___ Records for this exercise ___
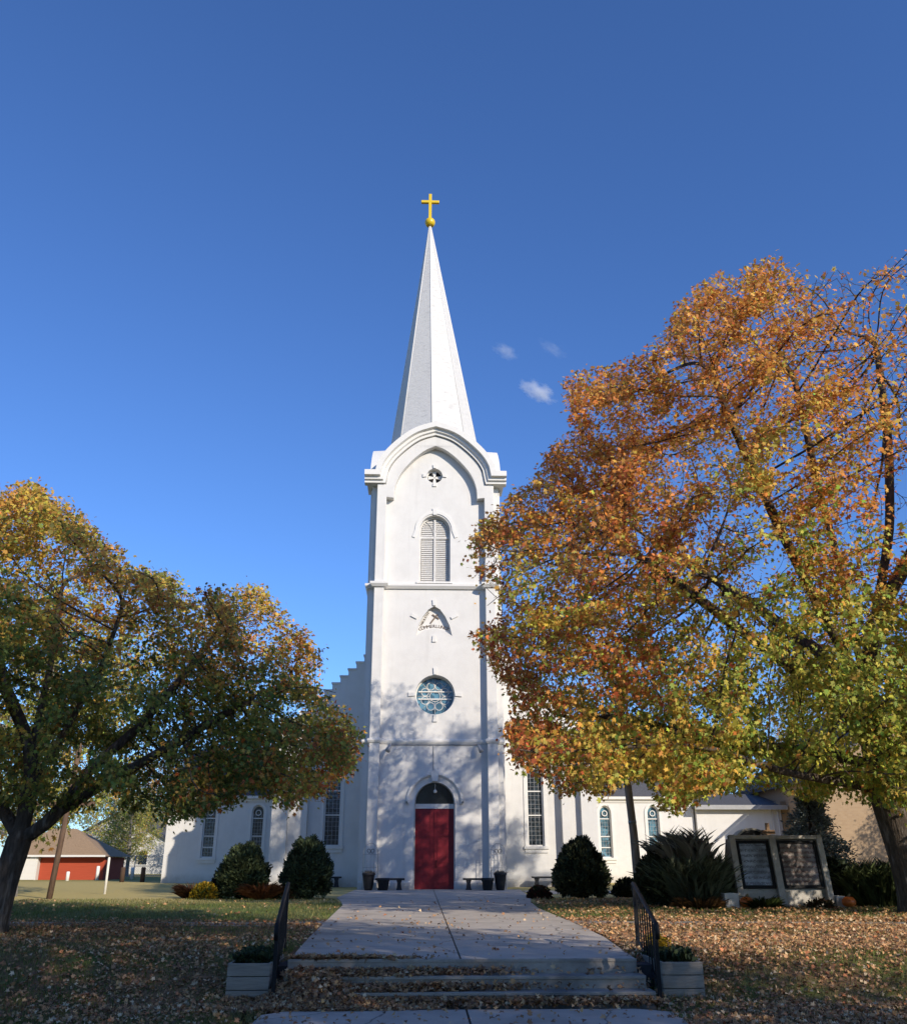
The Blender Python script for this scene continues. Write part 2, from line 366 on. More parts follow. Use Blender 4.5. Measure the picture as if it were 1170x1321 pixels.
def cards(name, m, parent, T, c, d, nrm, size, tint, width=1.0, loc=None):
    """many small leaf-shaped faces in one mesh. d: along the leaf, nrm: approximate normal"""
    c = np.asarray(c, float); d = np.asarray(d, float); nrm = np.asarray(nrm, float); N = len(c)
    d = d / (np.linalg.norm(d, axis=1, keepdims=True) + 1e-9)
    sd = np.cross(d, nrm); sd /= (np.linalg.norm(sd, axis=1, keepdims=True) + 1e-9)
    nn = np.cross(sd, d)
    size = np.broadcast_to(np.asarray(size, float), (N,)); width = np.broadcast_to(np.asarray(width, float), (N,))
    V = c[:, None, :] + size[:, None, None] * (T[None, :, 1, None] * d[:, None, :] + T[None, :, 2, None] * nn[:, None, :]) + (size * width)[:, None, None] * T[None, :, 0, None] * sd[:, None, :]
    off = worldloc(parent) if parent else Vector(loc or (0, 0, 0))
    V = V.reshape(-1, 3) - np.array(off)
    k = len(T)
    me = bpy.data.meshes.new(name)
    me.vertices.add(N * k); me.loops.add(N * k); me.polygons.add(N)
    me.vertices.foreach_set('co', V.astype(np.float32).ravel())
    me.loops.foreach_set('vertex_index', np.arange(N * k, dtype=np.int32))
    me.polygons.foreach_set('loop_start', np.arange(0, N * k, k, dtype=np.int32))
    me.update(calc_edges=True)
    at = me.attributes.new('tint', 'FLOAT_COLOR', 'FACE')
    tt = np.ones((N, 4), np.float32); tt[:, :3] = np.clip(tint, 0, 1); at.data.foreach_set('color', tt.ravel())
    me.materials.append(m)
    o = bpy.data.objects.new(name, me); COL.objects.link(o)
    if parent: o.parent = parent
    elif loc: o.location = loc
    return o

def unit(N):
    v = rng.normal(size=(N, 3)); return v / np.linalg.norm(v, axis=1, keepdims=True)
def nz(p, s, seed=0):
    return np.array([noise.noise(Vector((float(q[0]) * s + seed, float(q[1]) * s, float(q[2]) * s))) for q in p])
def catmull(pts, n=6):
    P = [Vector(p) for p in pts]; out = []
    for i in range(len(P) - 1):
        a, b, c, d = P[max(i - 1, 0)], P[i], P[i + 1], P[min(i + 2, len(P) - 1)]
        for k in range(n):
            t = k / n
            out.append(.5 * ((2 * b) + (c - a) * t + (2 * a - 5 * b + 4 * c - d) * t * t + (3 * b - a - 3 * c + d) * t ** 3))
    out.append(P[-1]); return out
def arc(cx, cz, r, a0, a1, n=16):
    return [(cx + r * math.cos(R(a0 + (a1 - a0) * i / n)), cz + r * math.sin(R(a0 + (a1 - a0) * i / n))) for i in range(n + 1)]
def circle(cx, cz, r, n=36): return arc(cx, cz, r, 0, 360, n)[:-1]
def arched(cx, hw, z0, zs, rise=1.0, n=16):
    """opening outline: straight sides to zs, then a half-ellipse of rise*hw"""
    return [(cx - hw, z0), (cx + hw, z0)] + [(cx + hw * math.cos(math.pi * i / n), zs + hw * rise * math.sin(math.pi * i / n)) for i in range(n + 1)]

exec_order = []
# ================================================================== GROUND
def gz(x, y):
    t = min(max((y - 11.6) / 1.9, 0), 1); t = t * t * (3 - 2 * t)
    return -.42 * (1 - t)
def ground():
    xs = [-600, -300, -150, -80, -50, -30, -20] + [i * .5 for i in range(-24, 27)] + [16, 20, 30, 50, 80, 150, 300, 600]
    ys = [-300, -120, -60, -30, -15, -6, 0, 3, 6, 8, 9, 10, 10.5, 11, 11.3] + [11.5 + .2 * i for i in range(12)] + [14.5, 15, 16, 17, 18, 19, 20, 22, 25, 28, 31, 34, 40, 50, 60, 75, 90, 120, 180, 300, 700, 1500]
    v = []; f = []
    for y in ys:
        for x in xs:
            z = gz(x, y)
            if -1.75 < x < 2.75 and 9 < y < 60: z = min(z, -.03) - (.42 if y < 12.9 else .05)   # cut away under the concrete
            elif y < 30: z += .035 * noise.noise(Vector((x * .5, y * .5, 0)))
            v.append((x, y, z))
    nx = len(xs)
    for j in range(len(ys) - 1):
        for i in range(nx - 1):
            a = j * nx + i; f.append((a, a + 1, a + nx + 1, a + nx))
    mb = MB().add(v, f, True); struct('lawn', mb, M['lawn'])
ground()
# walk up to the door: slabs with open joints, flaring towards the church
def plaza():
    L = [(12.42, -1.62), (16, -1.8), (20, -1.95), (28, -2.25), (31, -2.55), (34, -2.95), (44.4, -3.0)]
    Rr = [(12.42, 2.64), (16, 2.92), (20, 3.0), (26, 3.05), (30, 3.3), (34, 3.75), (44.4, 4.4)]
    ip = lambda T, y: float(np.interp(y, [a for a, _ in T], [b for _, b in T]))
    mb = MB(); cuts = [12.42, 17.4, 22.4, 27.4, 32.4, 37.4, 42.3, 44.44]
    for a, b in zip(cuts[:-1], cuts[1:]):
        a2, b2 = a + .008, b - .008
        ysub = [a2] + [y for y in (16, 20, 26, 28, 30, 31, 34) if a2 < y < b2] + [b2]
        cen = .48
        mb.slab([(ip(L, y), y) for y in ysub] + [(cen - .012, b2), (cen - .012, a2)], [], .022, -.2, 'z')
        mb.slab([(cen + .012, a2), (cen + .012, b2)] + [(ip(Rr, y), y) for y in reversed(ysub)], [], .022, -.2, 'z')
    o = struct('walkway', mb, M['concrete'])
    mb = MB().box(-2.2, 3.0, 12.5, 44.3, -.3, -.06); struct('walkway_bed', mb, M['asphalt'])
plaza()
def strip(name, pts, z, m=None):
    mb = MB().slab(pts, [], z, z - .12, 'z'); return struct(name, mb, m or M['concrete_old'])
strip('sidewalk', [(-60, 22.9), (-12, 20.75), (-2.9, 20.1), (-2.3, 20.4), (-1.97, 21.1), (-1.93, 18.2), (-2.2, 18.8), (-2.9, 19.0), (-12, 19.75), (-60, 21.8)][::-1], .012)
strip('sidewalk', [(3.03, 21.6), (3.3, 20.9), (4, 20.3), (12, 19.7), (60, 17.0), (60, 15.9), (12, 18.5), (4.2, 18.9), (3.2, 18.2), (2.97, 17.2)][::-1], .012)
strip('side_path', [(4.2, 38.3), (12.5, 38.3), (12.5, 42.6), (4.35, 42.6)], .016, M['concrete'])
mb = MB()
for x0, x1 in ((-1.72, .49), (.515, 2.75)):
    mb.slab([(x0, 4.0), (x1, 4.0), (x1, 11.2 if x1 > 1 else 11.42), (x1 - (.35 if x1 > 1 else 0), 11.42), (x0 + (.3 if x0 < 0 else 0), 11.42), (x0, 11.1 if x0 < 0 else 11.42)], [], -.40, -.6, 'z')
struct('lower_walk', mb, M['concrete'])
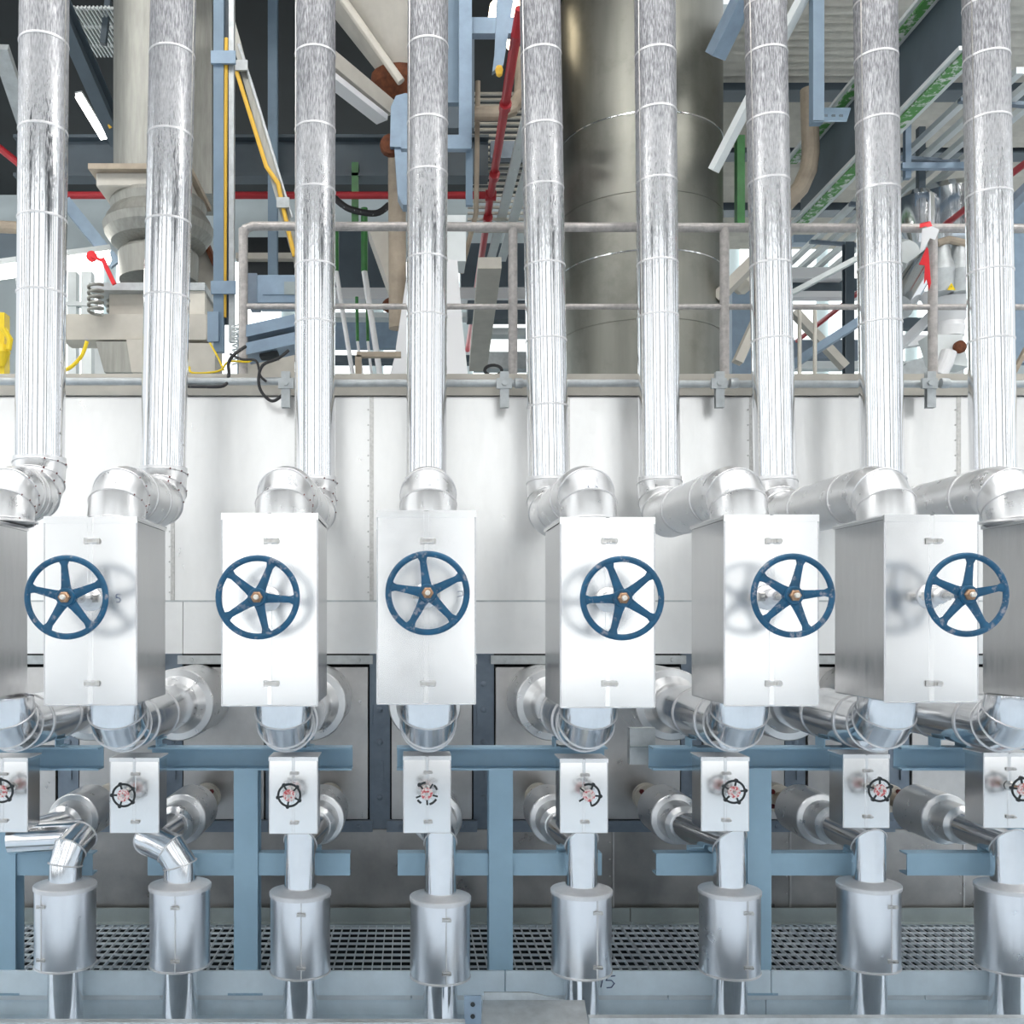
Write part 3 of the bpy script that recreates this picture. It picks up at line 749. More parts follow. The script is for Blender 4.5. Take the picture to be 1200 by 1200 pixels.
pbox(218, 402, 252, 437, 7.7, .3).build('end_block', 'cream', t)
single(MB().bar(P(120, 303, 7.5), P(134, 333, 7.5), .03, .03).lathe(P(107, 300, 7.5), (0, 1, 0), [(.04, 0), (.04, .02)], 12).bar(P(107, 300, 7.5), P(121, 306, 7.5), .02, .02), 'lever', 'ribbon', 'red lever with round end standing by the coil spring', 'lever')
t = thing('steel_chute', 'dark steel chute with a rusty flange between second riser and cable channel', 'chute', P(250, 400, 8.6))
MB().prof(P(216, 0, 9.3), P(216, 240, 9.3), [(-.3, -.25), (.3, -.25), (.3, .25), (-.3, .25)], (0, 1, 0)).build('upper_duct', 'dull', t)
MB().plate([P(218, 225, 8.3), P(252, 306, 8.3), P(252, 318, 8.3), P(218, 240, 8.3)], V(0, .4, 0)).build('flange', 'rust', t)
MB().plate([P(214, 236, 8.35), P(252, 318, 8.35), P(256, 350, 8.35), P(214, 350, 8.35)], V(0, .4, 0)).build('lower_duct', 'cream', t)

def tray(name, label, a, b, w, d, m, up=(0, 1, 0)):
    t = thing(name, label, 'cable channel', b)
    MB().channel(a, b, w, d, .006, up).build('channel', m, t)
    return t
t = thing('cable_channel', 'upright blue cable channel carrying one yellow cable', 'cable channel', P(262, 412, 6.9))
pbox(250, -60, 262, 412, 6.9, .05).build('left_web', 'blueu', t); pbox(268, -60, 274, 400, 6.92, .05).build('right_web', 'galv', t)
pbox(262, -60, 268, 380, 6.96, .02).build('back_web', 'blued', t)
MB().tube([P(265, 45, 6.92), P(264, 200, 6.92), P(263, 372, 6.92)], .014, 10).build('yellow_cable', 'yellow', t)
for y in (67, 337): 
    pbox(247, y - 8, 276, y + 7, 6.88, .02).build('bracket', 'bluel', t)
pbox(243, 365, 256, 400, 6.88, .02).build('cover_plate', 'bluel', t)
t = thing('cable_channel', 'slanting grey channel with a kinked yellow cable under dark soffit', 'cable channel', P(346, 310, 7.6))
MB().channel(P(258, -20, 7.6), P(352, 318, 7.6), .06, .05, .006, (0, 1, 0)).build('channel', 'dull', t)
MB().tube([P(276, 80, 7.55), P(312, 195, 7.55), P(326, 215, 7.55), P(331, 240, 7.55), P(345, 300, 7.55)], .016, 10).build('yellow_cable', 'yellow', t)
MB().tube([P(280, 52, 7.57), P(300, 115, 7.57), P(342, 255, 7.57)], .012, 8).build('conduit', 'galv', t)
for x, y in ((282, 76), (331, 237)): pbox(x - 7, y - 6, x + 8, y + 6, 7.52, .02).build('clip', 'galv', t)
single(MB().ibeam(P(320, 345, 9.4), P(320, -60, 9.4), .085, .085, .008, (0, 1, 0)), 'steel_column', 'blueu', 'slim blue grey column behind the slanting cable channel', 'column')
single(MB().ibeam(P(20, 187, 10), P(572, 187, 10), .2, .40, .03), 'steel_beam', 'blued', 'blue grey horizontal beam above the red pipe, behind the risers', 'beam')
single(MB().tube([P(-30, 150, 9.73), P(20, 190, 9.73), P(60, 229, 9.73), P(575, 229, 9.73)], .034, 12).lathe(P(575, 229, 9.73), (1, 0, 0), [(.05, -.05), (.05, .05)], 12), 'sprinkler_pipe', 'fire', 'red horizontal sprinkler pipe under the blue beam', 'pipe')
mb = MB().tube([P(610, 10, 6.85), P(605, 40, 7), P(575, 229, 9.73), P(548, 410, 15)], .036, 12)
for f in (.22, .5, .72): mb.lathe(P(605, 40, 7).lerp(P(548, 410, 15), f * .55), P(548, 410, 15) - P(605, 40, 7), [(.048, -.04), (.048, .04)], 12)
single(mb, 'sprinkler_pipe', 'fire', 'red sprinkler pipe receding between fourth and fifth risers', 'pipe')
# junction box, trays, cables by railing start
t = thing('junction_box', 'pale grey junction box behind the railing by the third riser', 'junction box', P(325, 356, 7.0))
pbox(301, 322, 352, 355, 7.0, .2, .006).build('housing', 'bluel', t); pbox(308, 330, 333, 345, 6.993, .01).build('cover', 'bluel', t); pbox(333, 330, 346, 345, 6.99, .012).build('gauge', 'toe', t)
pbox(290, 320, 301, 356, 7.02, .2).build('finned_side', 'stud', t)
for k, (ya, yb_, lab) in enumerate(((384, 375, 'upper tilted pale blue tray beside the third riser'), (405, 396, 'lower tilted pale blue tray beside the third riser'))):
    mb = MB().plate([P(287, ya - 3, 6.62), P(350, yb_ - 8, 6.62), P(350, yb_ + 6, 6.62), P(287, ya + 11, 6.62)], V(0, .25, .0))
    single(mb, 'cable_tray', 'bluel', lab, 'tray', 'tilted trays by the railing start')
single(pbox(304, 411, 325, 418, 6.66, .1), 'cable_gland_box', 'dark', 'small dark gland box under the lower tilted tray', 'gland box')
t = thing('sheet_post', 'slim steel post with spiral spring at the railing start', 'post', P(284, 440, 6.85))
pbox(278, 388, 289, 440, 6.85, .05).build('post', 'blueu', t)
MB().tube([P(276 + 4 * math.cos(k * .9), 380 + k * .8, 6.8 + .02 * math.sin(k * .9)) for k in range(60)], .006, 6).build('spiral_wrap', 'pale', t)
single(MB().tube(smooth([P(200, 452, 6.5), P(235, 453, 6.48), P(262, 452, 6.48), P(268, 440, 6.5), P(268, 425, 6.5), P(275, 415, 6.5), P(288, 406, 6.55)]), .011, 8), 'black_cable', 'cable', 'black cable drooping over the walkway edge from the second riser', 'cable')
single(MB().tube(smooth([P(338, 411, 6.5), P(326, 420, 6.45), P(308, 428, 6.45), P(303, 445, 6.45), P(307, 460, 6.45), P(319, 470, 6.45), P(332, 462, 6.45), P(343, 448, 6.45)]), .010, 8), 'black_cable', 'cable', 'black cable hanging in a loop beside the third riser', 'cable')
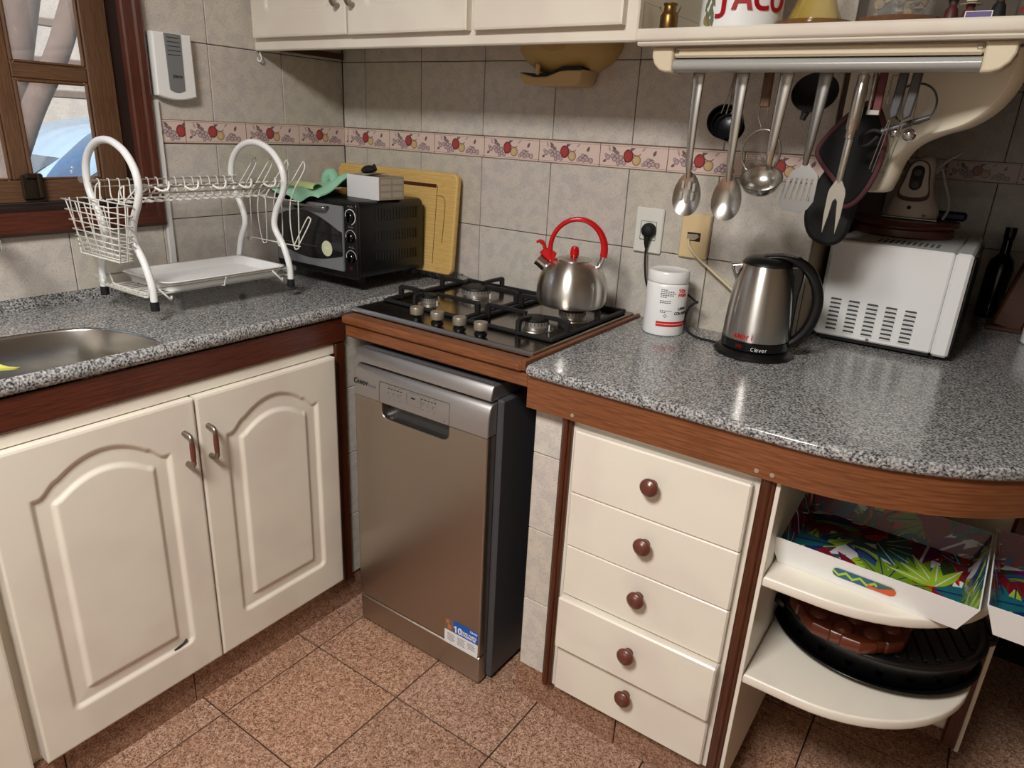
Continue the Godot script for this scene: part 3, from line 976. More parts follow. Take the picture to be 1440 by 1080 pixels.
___
#### What is asked:
Among the lines of the data above, count those holding "scene" and state only the number.

#### Exercise answer:
2